The rain came down more heavily still. It was like a bad day in the Lake District. I said as much to Steve. His enthusiasm for a riding trip in the UK dropped visibly. Mud splashed everywhere, penetrating eyes and nose and mouth and ears. Tyres gripped less and less, adding an extra frisson of excitement. With visibility already impaired by the meteorological conditions, progress was treacherous.
The long descent counteracted the warming effect of our extra layers. Our feet and hands had the good fortune to succumb early to the cold and turned numb; the rest of our bodies could still feel the discomfort. Eventually, as the gradient eased, we realised the route was going to pass under the Interstate. The resultant tunnel was full of muddy puddles and noise and detritus from the cars passing overhead. It was delightful.
We shivered convivially and took stock. The good news was that we were now confronted with another major climb on which we could reasonably hope to generate some heat. The bad news was that it took us up to nearly 8,000 feet on the exposed upper reaches of Mount Fleecer. Worse, the subsequent descent had grown to assume legendary status on the Tour Divide.
‘This will be difficult to comprehend until you confront it, but it’s true that the descent from Fleecer is the toughest hill to negotiate on the entire Great Divide – and that includes the uphills,’ said Michael McCoy in Cycling the Great Divide, the official guidebook of the route.
It also suggested that abandoning the trail and zigzagging through the scrub might be the better option, an assessment that had presumably been made in favourable conditions.

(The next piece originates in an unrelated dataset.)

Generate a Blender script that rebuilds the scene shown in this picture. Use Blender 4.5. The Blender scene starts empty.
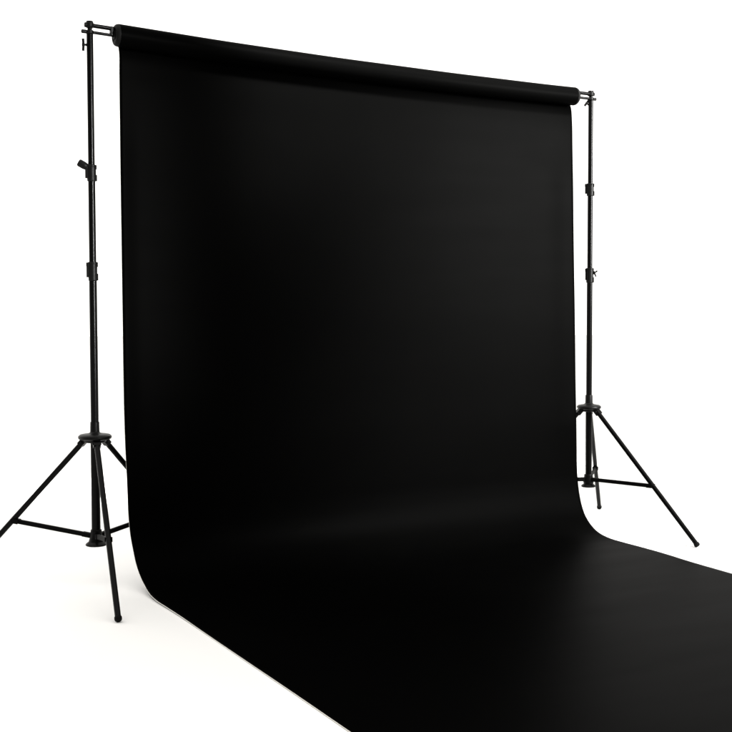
import bpy, bmesh, math, random
from mathutils import Vector, Matrix
random.seed(4)
rad = math.radians
scene = bpy.context.scene
col = scene.collection

# ---------------------------------------------------------------- helpers
def shade(me):
    for p in me.polygons:
        p.use_smooth = True

def obj(name, bm, mats, parent=None, bevel=0.0, sharp=35):
    bmesh.ops.recalc_face_normals(bm, faces=bm.faces)
    me = bpy.data.meshes.new(name)
    bm.to_mesh(me); bm.free()
    o = bpy.data.objects.new(name, me)
    col.objects.link(o)
    for m in (mats if isinstance(mats, (list, tuple)) else [mats]):
        me.materials.append(m)
    shade(me)
    if bevel:
        b = o.modifiers.new('bevel', 'BEVEL'); b.width = bevel; b.segments = 3
        b.limit_method = 'ANGLE'; b.angle_limit = rad(sharp); b.harden_normals = True
    else:
        try:
            me.set_sharp_from_angle(angle=rad(sharp))
        except Exception:
            pass
    if parent is not None:
        o.parent = parent
    return o

def empty(name, loc, label, cat, group=None):
    o = bpy.data.objects.new(name, None); col.objects.link(o)
    o.location = loc; o.empty_display_size = .1
    o['label'] = label; o['category'] = cat
    if group: o['group'] = group
    return o

def frame(d):
    d = Vector(d).normalized()
    up = Vector((0, 0, 1)) if abs(d.z) < .95 else Vector((1, 0, 0))
    a = d.cross(up).normalized()
    return a, a.cross(d).normalized(), d       # side, up-ish, along

def lathe(bm, base, axis, prof, seg=40):
    """prof = [(radius, distance along axis)], closed at both ends."""
    a, b, d = frame(axis); base = Vector(base)
    rings = []
    for r, h in prof:
        if r < 1e-6:
            rings.append([bm.verts.new(base + d*h)])
        else:
            rings.append([bm.verts.new(base + d*h + (a*math.cos(t) + b*math.sin(t))*r)
                          for t in (2*math.pi*k/seg for k in range(seg))])
    for p, q in zip(rings[:-1], rings[1:]):
        n = max(len(p), len(q))
        for k in range(n):
            k2 = (k+1) % n
            if len(p) == 1: bm.faces.new((p[0], q[k], q[k2]))
            elif len(q) == 1: bm.faces.new((p[k], q[0], p[k2]))
            else: bm.faces.new((p[k], q[k], q[k2], p[k2]))
    for rg in (rings[0], rings[-1]):
        if len(rg) > 2: bm.faces.new(rg)

def tube(bm, A, B, r, seg=28, ch=.0015):
    A = Vector(A); B = Vector(B); L = (B-A).length
    lathe(bm, A, B-A, [(r-ch, 0), (r, ch), (r, L-ch), (r-ch, L)], seg)

def box(bm, c, axes, half):
    c = Vector(c); v = []
    for i in (-1, 1):
        for j in (-1, 1):
            for k in (-1, 1):
                v.append(bm.verts.new(c + axes[0]*half[0]*i + axes[1]*half[1]*j + axes[2]*half[2]*k))
    for f in ((0,1,3,2),(4,6,7,5),(0,4,5,1),(2,3,7,6),(0,2,6,4),(1,5,7,3)):
        bm.faces.new([v[i] for i in f])

# ---------------------------------------------------------------- materials
def mat(name):
    m = bpy.data.materials.new(name); m.use_nodes = True
    nt = m.node_tree
    return m, nt, nt.nodes['Principled BSDF']

def noise(nt, scale, detail=4, mapping=None, rough=.55):
    tc = nt.nodes.new('ShaderNodeTexCoord'); n = nt.nodes.new('ShaderNodeTexNoise')
    n.inputs['Scale'].default_value = scale; n.inputs['Detail'].default_value = detail
    n.inputs['Roughness'].default_value = rough
    mp = nt.nodes.new('ShaderNodeMapping')
    if mapping: mp.inputs['Scale'].default_value = mapping
    nt.links.new(tc.outputs['Object'], mp.inputs['Vector'])
    nt.links.new(mp.outputs['Vector'], n.inputs['Vector'])
    return n

def ramp(nt, fac, c0, c1, p0=.3, p1=.7):
    r = nt.nodes.new('ShaderNodeValToRGB')
    r.color_ramp.elements[0].position = p0; r.color_ramp.elements[0].color = c0
    r.color_ramp.elements[1].position = p1; r.color_ramp.elements[1].color = c1
    nt.links.new(fac, r.inputs['Fac']); return r

def bump(nt, bsdf, h, strength, dist):
    b = nt.nodes.new('ShaderNodeBump'); b.inputs['Strength'].default_value = strength
    b.inputs['Distance'].default_value = dist
    nt.links.new(h, b.inputs['Height']); nt.links.new(b.outputs['Normal'], bsdf.inputs['Normal'])
    return b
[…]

Accordingly, it was with some trepidation that we ventured once more into the wind and rain. For an hour the gradient maintained a satisfactory balance between effort expended and heat generated. Then we came out of the woods onto the broad, exposed shoulder of the mountain. The wind and rain were windier and rainier, though they now had the decency to be driving us in the right direction across the sodden moonscape. It would no doubt have seemed a charming flower meadow in more clement conditions. As it was, attempting to avoid the bogs with bike or feet was a wholly gratuitous effort.
After 20 minu
tes of uphill bike-dragging we turned a corner and started, tentatively, to descend. Half a mile of cautious weaving between shrubs later and we were beginning to wonder what all the fuss had been about. But that was to reckon without the fact we were on a convex slope. Slowly, ever so slowly, the true, precipitous nature of the descent still to come revealed itself. By the time we fully realised what we were in for it was impossible to do anything but continue. So continue we did, slithering and sliding our way down the muddy, shaley, shrubby hillside. The few bits of bike and body that had not already become damp or covered in mud gave up their rearguard effort. Clumps of sage offered temporary anchor holds. Clods of earth and stone disappeared down the slope below. Yet, miraculously, neither bicycles nor riders followed suit.
Eventually the gradient became such that we could first walk with our bikes, then ride them. We grinned maniacally at each other and cycled at a furious pace down the ensuing trail as if recently escaped from prison. Near hysteria at our survival had induced recklessness. Foot-deep puddles and rocky stream crossings were treated with disdain.
The rain and wind continued their assault. We ignored them. We had no choice. Some time later, it was impossible to tell exactly how long, we arrived where we knew we would have to arrive as long as we managed to keep pedalling. We later learned that this minuscule collection of buildings at the roadside, the only settlement for miles around, was called Wise River, but at the time the name was irrelevant. Only the fact that it had a restaurant with an open door was important. It had taken six and a half hours to cover 52 miles, 11 of which had been on paved roads.
No sooner had we prised open the doors of the Wise River Club with hands frozen into claws than we were greeted like long-lost friends. It turned out that the owner, Tom, an escapee from Scotland, thought we were long-lost friends. The fact that we were not, readily verifiable once we had peeled off our outer layers and wiped the mud from our faces, did not seem to concern him.